:: Data shown ::

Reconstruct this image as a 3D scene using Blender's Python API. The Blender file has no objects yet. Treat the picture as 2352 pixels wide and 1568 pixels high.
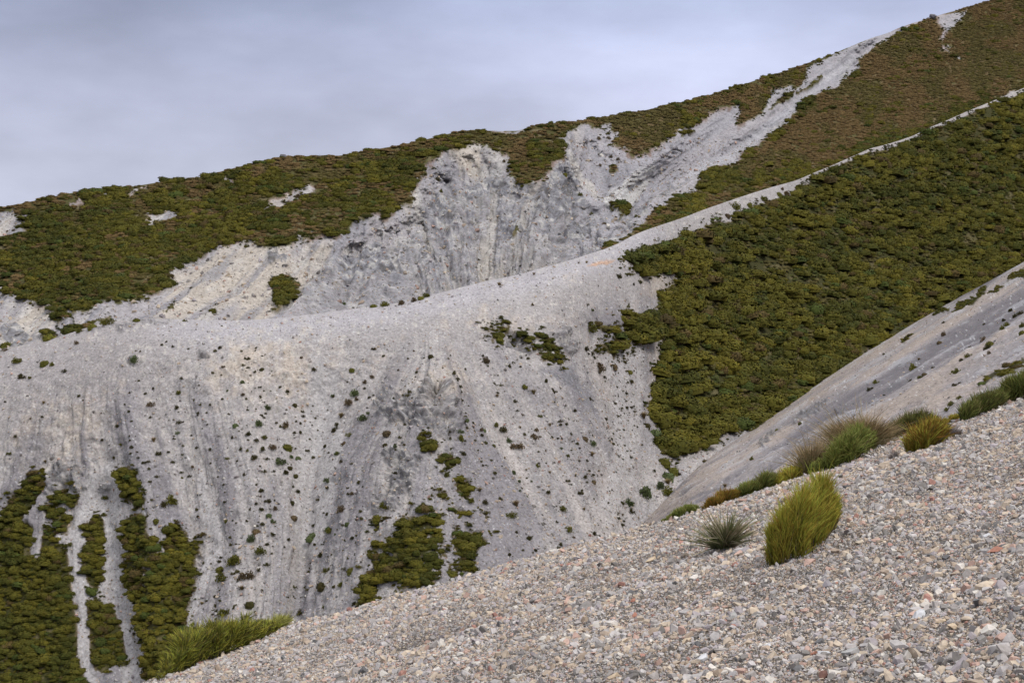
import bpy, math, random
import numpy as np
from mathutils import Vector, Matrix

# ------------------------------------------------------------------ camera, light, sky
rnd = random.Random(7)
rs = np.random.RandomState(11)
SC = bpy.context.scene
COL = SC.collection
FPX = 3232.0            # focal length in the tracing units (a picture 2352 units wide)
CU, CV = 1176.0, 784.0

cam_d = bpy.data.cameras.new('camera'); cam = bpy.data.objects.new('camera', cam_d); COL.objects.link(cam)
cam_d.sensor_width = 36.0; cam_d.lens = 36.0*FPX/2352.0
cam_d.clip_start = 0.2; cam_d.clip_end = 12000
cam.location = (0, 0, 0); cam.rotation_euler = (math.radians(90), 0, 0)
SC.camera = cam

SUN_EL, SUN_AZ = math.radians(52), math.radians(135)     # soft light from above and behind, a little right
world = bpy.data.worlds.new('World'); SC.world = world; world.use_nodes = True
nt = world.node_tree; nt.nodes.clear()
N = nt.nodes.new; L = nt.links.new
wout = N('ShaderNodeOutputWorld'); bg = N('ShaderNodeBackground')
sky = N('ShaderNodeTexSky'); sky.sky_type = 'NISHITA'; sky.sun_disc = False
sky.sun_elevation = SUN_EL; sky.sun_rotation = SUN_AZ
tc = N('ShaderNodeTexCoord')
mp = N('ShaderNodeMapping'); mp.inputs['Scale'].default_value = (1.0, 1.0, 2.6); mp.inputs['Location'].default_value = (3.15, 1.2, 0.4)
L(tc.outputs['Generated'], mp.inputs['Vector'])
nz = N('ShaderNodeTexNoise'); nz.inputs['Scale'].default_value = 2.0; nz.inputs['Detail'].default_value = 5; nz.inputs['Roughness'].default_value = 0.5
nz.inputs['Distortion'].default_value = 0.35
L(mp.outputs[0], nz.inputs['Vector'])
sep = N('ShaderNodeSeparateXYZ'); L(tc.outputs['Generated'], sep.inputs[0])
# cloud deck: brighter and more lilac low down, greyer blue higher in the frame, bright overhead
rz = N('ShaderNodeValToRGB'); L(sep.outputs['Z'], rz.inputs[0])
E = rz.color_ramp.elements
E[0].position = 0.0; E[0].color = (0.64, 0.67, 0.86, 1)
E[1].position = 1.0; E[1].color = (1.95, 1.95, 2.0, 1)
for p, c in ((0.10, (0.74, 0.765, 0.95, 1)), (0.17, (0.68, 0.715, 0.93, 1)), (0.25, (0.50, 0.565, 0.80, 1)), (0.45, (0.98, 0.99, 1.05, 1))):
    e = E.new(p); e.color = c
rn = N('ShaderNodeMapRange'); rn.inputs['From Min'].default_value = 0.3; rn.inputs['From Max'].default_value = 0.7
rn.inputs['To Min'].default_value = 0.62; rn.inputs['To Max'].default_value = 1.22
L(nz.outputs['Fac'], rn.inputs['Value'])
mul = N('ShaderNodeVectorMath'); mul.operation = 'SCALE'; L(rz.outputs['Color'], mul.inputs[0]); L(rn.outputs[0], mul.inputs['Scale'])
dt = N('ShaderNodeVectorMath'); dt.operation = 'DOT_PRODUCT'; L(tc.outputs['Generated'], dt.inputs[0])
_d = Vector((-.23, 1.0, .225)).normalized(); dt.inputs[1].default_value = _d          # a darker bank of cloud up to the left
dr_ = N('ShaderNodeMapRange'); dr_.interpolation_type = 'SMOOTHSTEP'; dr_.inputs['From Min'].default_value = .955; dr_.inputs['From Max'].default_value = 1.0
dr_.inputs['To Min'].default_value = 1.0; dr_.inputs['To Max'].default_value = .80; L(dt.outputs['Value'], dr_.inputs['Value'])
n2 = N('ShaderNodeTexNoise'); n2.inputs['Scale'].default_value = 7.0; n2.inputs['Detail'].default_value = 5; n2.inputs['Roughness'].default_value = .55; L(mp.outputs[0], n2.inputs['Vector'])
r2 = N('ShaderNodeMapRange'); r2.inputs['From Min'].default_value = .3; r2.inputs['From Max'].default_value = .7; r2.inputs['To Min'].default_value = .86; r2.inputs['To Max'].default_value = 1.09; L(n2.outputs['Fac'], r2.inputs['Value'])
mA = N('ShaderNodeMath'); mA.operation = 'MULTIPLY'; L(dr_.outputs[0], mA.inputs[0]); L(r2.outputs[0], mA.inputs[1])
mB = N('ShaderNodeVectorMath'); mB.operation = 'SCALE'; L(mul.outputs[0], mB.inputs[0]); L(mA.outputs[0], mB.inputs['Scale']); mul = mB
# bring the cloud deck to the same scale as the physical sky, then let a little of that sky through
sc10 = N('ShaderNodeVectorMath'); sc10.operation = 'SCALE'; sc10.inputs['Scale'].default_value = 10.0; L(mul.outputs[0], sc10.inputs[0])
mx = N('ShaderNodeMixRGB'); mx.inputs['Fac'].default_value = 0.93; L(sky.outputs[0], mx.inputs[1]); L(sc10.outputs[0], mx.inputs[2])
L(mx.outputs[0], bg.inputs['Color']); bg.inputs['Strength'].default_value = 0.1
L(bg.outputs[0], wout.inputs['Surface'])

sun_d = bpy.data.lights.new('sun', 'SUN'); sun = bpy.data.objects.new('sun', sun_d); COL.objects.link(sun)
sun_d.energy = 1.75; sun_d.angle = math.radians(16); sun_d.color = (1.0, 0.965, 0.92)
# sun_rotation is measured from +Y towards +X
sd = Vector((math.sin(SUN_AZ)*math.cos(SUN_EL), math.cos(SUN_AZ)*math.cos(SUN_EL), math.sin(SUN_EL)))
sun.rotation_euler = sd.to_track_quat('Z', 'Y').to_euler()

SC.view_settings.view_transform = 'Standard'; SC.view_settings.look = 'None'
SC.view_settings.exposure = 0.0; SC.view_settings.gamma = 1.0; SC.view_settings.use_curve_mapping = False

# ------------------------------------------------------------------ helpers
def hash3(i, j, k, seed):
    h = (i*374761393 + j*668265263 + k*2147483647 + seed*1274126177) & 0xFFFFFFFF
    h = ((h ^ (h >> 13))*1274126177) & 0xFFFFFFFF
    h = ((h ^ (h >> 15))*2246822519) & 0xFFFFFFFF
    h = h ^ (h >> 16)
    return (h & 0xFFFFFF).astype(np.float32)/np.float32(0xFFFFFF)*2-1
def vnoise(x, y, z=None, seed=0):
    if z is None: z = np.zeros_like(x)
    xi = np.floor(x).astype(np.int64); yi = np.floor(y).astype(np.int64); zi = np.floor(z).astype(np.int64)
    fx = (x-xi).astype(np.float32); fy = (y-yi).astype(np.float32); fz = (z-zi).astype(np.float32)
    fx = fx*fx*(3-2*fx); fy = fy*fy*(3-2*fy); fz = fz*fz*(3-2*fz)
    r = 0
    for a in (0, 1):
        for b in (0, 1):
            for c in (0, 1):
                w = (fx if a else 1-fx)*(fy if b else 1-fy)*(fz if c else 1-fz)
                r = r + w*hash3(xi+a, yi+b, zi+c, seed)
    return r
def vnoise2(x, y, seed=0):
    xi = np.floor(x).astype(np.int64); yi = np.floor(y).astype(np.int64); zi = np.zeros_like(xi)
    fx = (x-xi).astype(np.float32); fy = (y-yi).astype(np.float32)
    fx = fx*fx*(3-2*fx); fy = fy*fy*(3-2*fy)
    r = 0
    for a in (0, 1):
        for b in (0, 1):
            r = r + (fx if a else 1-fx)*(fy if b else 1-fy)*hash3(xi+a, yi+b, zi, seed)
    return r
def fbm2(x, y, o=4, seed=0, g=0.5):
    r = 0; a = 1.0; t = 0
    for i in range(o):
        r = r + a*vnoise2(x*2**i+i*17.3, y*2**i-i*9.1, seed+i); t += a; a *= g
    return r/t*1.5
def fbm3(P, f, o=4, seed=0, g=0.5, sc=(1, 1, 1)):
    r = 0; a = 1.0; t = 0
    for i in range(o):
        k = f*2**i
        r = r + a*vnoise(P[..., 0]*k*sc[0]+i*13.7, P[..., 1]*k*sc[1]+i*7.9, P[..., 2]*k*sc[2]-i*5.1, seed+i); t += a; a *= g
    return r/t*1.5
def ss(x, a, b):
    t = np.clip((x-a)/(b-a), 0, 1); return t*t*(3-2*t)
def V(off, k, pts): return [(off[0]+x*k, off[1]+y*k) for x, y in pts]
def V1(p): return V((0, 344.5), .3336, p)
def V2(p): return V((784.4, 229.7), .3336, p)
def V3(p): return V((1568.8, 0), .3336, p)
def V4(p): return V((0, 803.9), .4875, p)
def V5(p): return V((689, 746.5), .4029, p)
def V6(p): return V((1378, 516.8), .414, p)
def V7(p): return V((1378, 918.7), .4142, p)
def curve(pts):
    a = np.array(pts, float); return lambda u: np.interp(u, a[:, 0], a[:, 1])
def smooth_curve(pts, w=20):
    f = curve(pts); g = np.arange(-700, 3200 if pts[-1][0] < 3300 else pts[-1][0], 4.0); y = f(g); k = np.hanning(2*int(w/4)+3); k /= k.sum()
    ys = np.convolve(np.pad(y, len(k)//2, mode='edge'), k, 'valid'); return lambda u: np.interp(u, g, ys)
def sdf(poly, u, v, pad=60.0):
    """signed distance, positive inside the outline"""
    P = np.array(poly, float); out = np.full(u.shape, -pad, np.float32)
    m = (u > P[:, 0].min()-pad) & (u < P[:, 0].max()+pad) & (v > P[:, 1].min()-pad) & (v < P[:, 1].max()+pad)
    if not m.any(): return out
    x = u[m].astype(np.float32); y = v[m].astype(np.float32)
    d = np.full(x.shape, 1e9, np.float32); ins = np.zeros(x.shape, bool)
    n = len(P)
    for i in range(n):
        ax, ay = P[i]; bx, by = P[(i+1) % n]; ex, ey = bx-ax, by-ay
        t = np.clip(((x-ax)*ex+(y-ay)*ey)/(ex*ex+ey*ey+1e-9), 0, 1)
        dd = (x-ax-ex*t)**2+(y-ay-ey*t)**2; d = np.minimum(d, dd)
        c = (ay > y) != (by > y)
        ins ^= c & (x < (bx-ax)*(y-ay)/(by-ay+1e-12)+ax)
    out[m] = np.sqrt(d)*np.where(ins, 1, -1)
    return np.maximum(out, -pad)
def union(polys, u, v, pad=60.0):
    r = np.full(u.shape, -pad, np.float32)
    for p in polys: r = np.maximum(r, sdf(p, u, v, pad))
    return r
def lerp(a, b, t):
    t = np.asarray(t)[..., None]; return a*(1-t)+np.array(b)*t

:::
:: Data shown ::

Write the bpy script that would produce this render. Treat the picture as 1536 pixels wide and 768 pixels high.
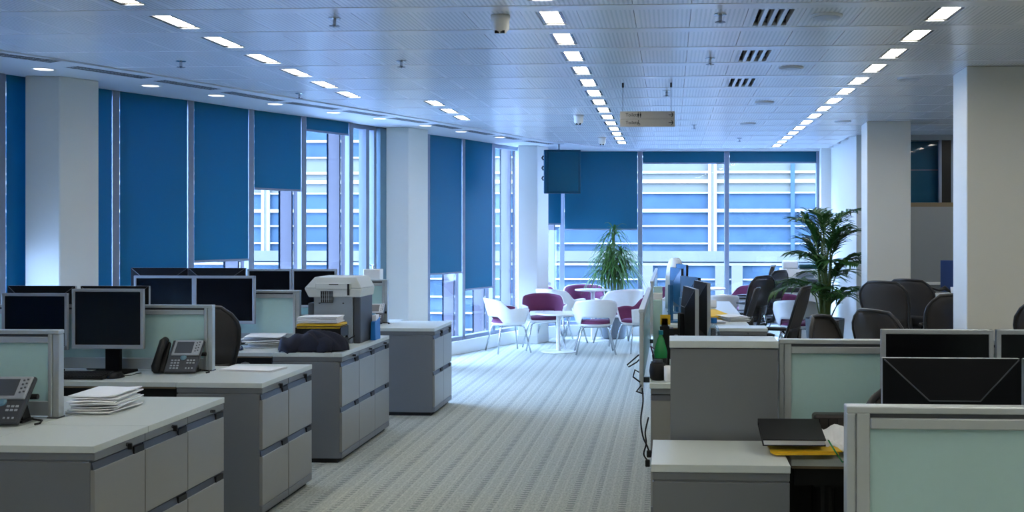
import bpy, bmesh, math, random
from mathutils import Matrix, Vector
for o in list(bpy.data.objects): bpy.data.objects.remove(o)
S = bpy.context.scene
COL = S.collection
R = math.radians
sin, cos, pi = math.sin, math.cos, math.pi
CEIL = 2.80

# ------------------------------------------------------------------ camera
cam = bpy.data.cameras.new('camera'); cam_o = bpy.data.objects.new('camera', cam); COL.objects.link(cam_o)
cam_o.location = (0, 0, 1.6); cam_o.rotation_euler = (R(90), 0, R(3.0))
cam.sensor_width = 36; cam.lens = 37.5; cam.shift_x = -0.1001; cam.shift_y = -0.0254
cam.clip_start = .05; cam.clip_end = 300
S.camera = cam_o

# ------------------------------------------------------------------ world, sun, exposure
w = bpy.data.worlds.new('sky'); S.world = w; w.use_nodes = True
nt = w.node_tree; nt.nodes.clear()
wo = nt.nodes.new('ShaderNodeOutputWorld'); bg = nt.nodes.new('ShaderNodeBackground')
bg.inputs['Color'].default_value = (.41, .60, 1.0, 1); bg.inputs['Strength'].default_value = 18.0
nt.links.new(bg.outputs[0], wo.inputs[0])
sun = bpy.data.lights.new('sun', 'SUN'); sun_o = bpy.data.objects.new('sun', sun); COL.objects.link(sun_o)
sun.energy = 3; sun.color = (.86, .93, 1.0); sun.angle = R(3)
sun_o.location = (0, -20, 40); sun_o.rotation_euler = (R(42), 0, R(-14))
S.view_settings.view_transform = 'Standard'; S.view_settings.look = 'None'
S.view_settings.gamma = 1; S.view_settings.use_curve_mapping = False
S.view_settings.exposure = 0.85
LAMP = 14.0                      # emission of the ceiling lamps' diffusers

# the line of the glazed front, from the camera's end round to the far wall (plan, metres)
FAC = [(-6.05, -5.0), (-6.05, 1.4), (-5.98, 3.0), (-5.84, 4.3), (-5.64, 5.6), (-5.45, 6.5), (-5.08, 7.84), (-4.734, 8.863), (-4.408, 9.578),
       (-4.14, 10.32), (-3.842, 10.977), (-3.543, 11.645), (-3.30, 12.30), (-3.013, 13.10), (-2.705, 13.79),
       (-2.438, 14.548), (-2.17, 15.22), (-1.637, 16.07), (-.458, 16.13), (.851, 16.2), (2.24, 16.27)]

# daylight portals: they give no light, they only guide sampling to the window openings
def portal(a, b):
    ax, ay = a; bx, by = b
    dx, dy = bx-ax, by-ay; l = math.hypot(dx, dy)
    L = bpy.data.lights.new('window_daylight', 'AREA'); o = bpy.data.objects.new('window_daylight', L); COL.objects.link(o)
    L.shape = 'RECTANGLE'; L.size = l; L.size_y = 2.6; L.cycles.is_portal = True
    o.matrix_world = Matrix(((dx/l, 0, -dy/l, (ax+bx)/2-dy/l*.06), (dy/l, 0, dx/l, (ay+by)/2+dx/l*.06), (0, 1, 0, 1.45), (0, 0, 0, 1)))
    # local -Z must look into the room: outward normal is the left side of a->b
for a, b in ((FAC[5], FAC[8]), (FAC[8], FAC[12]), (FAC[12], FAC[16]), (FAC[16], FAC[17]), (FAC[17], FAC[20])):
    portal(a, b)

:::

**Requirements:**
From the listing above, repeat only the lines between the line containing "Write the bpy" and the line containing "LAMP = 14.0", those two included. Pictures are not part of the copy.

**Answer to this exercise:**
Write the bpy script that would produce this render. Treat the picture as 1536 pixels wide and 768 pixels high.
import bpy, bmesh, math, random
from mathutils import Matrix, Vector
for o in list(bpy.data.objects): bpy.data.objects.remove(o)
S = bpy.context.scene
COL = S.collection
R = math.radians
sin, cos, pi = math.sin, math.cos, math.pi
CEIL = 2.80

# ------------------------------------------------------------------ camera
cam = bpy.data.cameras.new('camera'); cam_o = bpy.data.objects.new('camera', cam); COL.objects.link(cam_o)
cam_o.location = (0, 0, 1.6); cam_o.rotation_euler = (R(90), 0, R(3.0))
cam.sensor_width = 36; cam.lens = 37.5; cam.shift_x = -0.1001; cam.shift_y = -0.0254
cam.clip_start = .05; cam.clip_end = 300
S.camera = cam_o

# ------------------------------------------------------------------ world, sun, exposure
w = bpy.data.worlds.new('sky'); S.world = w; w.use_nodes = True
nt = w.node_tree; nt.nodes.clear()
wo = nt.nodes.new('ShaderNodeOutputWorld'); bg = nt.nodes.new('ShaderNodeBackground')
bg.inputs['Color'].default_value = (.41, .60, 1.0, 1); bg.inputs['Strength'].default_value = 18.0
nt.links.new(bg.outputs[0], wo.inputs[0])
sun = bpy.data.lights.new('sun', 'SUN'); sun_o = bpy.data.objects.new('sun', sun); COL.objects.link(sun_o)
sun.energy = 3; sun.color = (.86, .93, 1.0); sun.angle = R(3)
sun_o.location = (0, -20, 40); sun_o.rotation_euler = (R(42), 0, R(-14))
S.view_settings.view_transform = 'Standard'; S.view_settings.look = 'None'
S.view_settings.gamma = 1; S.view_settings.use_curve_mapping = False
S.view_settings.exposure = 0.85
LAMP = 14.0                      # emission of the ceiling lamps' diffusers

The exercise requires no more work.